Dios santo, Juez justo: cuando levanto mis ojos al cielo, me vienen a la memoria las muchas veces que te he ofendido, Padre he pecado contra el cielo y contra ti. Ya no merezco ser llamado hijo tuyo (Lc 15:18-19).

Al mirar la tierra que me rodea, me doy cuenta de que con mis pecados he abusado vergonzosamente de tu creación. No sólo la oscuridad nocturna, sino también la plena luz del día fue testigo de mis frecuentes actos abominables.

Cuando me fijo en la suerte de los pecadores a quienes has juzgado conforme a tu justo juicio, encuentro que los pecados míos no son menos graves que los de ellos.

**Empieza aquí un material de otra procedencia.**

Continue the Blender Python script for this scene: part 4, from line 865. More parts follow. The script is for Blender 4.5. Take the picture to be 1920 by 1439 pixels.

En cambio, el ejemplo de los santos me demuestra que estoy muy lejos de servirte con igual celo que ellos.

Cuando pienso en mi ángel guardián, debo reconocer que más de una vez lo ahuyenté de mi lado; y al pensar en los demonios, descubro que a menudo di lugar a sus insinuaciones. Al meditar en la severidad de tus mandamientos, no puedo negar que una y otra vez me he apartado de esta norma. Y al examinarme a mí mismo, descubro que los pensamientos de mi corazón me acusan ante tu tribunal.

Al pensar en la última hora que me espera, no puedo sino reconocer que la muerte es la bien merecida paga de mi pecado (Ro 6:23); y si Dios no me hubiese aceptado de pura gracia y por los méritos de Cristo, sería la puerta de entrada a la muerte eterna. Pensando en el juicio venidero, tengo que admitir que mis pecados deben ser castigados con el máximo vigor, según los registra la insobornable contabilidad divina. Y al pensar en el infierno, me doy cuenta que el ser echado en este lugar de tormentos no sería una condena excesiva para mi pecaminosidad. Pero cuando pienso en la vida eterna, veo que mis pecados me privan, y con justa razón, de toda esperanza de encontrar morada en ella.

En resumen: por todos lados me amenazan acusaciones a causa de mis pecados. Ten compasión de mí, Señor, y no despliegues contra mí tu gran poder (Job 10:16). Me amparo en Cristo, tu Hijo amado y mi único mediador, y creo firmemente que por  causa de él me otorgarás tu gracia y la remisión de mis pecados. Todos me acusan: las criaturas, la voz de la conciencia, las tablas de la ley divina, hasta el maligno me acusa día y noche. ¡Tu empero, misericordioso Jesús, hazte cargo de mi defensa! En ti confía este desconsolado pecador al cual acusa toda la creación. Tu sacrificio de satisfacción por mis pecados, y tu intercesión ante la diestra de tu Padre, son mi refugio. Toma, oh espíritu mío, las alas de la aurora, y escóndete, cual paloma, en las grietas de las rocas (Cnt 2:14), es decir, en las llagas de Cristo, tu Salvador. Escóndete en esta roca hasta que pase la ira del Señor: Allí hallarás paz, amparo y liberación. Amén.